Stock Option Basics - The Put Option
In a recent article, we discussed the structure of what’s known as the call option. As we discussed, call options are essentially contracts to purchase a certain number of shares of a stock at a certain price, within a certain amount of time. When the price of the stock increases, the value of the call option generally increases as well. We saw that the advantage of holding a call option is that it allows you to capture the upside of a stock’s upward movement with less capital and minimal downside. So what if we believe that a company’s stock price is going down? How can we protect ourselves or, profit from this downward movement? We buy a put option. Put options, like call options, are contracts that allow the holder to profit from the movement in an underlying stock (or other security).
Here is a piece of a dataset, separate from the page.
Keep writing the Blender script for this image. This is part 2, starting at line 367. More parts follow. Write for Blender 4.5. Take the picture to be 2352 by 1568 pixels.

Let’s imagine that our favorite company, Bailout Industries, has fallen on hard times. Its stock is trading at $10/share and you believe it could drop to as low as $5/share in the next year. You currently own 100 shares of Bailout stock and are concerned that if you hold on to it, you could lose half your investment. In order to protect this position, you buy put options. The December 2010 $10 put option is currently selling for $2. In other words, a contract to sell one share of stock at $10 before December of 2010 is priced at $2. If the stock drops to $5, your put option will appreciate in value. At expiration, it will be worth $5 (the $10 you would sell it for minus the market price at that time). So while you lost value on the stock position, you gained value on the put option position. The put option was essentially an insurance policy against a drop in stock price.
The problem with put options is that if the stock price stays flat over the next year, you would lose the $2 premium that you paid for the option. In other words, you had to pay the equivalent of 20 percent of your position just to protect it! For some, giving up something to have this kind of protection is well worth it. Of course, to break even, their stock will now have to appreciate by 20 percent.